Problem statement
Reproduce the material below line by line, beginning with its first line and ending with the line that contains "return c * (0.62"; leave out pictures.
--- begin Source data ---
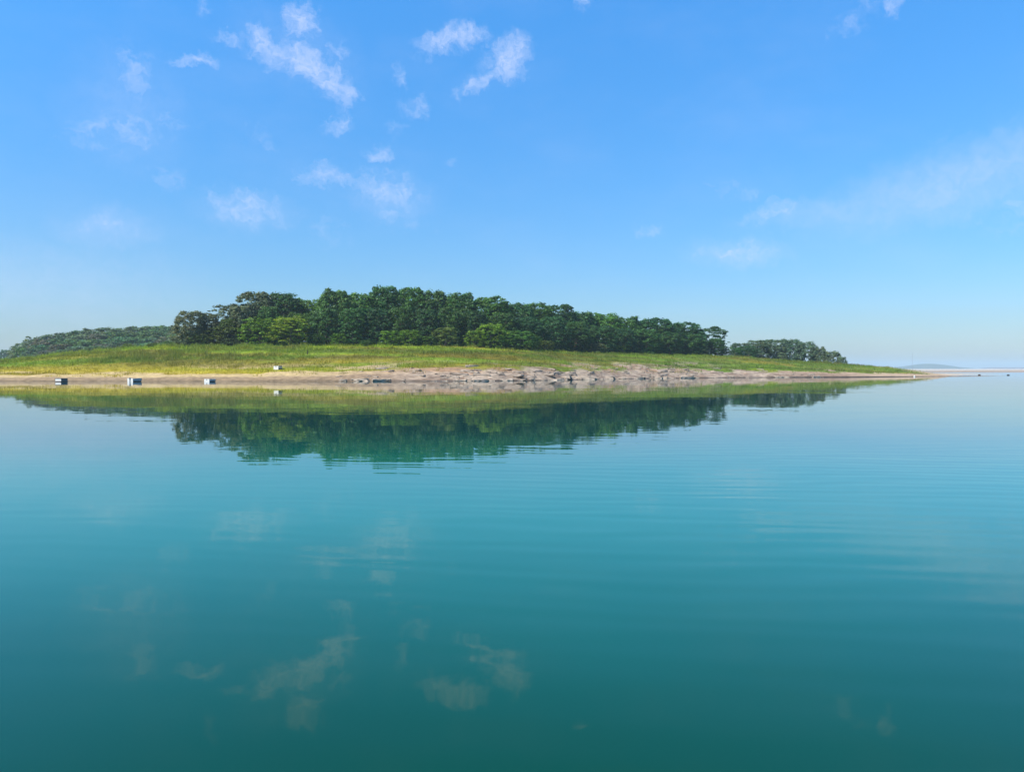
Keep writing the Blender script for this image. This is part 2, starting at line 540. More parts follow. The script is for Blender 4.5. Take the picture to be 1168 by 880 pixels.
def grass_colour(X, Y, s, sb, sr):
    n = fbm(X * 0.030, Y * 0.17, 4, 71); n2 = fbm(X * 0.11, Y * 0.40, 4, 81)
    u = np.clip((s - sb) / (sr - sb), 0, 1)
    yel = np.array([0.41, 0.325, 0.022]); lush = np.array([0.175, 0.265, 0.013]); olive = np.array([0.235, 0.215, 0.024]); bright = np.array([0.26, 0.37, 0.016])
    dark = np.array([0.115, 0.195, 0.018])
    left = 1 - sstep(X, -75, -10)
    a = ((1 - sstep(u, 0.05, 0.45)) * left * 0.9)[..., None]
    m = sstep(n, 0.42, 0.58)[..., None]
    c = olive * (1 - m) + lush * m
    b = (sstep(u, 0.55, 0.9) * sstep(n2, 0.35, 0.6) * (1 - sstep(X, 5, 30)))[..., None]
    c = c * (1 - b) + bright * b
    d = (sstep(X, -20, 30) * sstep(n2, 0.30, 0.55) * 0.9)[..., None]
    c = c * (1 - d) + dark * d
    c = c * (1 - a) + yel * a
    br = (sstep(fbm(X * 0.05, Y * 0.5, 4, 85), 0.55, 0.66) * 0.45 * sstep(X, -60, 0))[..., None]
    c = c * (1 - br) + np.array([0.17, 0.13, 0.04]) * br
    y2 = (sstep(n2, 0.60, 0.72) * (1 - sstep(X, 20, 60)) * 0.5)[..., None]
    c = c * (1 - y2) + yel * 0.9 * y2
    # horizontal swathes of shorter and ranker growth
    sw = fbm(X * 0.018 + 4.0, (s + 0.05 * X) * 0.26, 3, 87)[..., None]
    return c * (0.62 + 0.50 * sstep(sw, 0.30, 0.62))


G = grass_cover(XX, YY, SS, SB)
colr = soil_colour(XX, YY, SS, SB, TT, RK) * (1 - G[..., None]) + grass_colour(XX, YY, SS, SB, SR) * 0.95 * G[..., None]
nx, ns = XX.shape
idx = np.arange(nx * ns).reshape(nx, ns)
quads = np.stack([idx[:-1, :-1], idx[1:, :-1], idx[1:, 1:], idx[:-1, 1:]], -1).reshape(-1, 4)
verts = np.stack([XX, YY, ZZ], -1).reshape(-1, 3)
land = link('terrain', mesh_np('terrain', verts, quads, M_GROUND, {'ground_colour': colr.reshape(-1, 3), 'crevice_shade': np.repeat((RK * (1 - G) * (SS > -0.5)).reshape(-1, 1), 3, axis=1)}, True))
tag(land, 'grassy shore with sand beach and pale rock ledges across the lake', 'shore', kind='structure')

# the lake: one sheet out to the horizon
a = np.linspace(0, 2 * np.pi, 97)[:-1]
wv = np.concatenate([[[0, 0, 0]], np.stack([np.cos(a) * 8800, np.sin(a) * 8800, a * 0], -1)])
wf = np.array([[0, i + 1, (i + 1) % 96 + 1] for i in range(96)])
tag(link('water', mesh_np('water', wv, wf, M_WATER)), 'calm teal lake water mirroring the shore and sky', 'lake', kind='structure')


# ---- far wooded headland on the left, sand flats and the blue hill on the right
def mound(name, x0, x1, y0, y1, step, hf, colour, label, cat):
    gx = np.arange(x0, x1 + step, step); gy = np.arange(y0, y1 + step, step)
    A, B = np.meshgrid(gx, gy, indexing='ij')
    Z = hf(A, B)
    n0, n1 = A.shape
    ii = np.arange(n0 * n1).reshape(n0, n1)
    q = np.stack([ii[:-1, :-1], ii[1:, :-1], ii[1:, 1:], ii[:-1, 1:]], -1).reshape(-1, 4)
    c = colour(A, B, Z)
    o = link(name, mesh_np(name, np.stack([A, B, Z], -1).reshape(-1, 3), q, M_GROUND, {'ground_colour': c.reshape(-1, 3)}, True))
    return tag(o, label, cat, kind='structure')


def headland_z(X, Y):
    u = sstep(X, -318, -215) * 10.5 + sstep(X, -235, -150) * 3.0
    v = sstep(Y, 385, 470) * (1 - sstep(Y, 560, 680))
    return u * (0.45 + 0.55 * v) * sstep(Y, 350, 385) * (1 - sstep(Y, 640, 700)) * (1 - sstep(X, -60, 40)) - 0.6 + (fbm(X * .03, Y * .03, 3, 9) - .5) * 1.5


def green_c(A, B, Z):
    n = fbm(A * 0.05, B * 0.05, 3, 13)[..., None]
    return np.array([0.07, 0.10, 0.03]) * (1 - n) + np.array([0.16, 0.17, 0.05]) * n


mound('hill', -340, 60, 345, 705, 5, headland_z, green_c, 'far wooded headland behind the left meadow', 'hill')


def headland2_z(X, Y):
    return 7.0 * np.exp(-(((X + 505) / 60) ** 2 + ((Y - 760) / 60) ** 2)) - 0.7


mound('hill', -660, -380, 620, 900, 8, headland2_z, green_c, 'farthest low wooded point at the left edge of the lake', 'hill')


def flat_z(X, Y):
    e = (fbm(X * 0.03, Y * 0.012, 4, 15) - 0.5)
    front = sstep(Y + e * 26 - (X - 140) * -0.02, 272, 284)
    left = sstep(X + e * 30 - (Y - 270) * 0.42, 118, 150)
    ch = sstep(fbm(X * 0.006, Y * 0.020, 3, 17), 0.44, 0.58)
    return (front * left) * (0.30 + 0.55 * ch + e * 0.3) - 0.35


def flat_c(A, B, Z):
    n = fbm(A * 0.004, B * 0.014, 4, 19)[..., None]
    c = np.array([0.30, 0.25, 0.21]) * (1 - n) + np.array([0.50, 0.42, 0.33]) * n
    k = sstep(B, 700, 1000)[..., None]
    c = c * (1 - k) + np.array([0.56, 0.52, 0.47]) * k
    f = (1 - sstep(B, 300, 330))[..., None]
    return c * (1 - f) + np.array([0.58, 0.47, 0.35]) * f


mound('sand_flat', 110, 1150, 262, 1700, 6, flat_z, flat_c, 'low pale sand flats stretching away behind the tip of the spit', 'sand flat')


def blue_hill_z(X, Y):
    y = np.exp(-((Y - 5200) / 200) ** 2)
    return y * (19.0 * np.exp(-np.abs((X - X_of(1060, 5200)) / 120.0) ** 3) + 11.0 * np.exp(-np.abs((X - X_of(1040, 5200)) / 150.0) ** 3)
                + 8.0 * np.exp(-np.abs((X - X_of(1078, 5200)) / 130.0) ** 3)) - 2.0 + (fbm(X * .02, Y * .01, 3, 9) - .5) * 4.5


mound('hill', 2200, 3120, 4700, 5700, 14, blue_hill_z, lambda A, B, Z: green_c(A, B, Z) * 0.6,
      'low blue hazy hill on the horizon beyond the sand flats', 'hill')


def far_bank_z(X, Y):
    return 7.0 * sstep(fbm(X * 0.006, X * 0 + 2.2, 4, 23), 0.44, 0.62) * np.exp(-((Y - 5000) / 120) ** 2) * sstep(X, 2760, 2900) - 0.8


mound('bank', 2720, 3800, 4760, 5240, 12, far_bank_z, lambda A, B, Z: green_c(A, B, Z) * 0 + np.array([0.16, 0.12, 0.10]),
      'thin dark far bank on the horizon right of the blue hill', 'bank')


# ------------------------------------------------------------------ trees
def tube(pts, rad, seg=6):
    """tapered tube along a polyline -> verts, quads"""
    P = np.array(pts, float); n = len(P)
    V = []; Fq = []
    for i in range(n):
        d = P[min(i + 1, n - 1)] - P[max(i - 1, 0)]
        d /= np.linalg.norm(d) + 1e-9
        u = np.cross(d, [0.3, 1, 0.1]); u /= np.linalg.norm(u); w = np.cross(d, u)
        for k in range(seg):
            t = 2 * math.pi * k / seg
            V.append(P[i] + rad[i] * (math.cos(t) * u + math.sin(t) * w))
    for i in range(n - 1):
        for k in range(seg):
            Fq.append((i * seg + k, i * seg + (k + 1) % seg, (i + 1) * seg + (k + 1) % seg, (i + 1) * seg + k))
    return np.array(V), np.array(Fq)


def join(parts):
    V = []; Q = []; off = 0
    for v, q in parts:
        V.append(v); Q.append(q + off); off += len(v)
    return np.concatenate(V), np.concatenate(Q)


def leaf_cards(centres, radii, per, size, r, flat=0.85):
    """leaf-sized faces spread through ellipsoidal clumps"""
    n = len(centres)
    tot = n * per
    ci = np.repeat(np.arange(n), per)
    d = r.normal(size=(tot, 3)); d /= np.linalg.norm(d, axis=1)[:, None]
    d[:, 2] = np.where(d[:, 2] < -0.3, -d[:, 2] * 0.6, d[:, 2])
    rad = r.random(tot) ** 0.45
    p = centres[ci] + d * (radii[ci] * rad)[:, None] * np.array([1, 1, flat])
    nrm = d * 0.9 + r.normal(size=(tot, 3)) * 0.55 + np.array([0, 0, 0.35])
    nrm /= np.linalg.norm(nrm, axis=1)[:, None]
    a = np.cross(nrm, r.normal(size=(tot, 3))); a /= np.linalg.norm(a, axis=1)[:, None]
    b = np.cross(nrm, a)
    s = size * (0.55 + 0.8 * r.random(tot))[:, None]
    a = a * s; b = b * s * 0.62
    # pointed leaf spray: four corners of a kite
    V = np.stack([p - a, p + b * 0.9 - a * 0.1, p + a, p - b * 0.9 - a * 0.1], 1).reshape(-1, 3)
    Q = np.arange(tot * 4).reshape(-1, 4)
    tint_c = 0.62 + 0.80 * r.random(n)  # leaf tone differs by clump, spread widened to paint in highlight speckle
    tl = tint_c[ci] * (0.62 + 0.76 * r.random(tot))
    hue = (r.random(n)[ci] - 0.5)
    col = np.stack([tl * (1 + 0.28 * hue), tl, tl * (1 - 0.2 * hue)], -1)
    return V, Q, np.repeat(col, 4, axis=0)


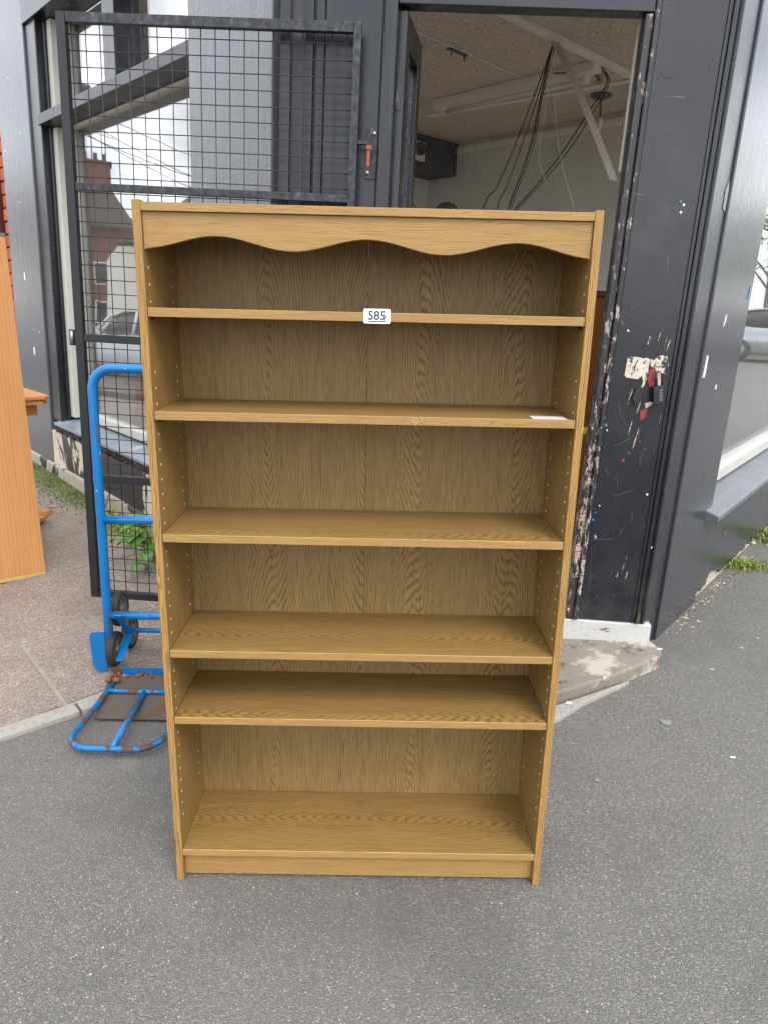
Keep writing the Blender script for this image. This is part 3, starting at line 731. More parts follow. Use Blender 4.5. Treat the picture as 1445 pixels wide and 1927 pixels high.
--- end Source data ---
The output
Keep writing the Blender script for this image. This is part 2, starting at line 540. More parts follow. The script is for Blender 4.5. Take the picture to be 1168 by 880 pixels.
def grass_colour(X, Y, s, sb, sr):
    n = fbm(X * 0.030, Y * 0.17, 4, 71); n2 = fbm(X * 0.11, Y * 0.40, 4, 81)
    u = np.clip((s - sb) / (sr - sb), 0, 1)
    yel = np.array([0.41, 0.325, 0.022]); lush = np.array([0.175, 0.265, 0.013]); olive = np.array([0.235, 0.215, 0.024]); bright = np.array([0.26, 0.37, 0.016])
    dark = np.array([0.115, 0.195, 0.018])
    left = 1 - sstep(X, -75, -10)
    a = ((1 - sstep(u, 0.05, 0.45)) * left * 0.9)[..., None]
    m = sstep(n, 0.42, 0.58)[..., None]
    c = olive * (1 - m) + lush * m
    b = (sstep(u, 0.55, 0.9) * sstep(n2, 0.35, 0.6) * (1 - sstep(X, 5, 30)))[..., None]
    c = c * (1 - b) + bright * b
    d = (sstep(X, -20, 30) * sstep(n2, 0.30, 0.55) * 0.9)[..., None]
    c = c * (1 - d) + dark * d
    c = c * (1 - a) + yel * a
    br = (sstep(fbm(X * 0.05, Y * 0.5, 4, 85), 0.55, 0.66) * 0.45 * sstep(X, -60, 0))[..., None]
    c = c * (1 - br) + np.array([0.17, 0.13, 0.04]) * br
    y2 = (sstep(n2, 0.60, 0.72) * (1 - sstep(X, 20, 60)) * 0.5)[..., None]
    c = c * (1 - y2) + yel * 0.9 * y2
    # horizontal swathes of shorter and ranker growth
    sw = fbm(X * 0.018 + 4.0, (s + 0.05 * X) * 0.26, 3, 87)[..., None]
    return c * (0.62 + 0.50 * sstep(sw, 0.30, 0.62))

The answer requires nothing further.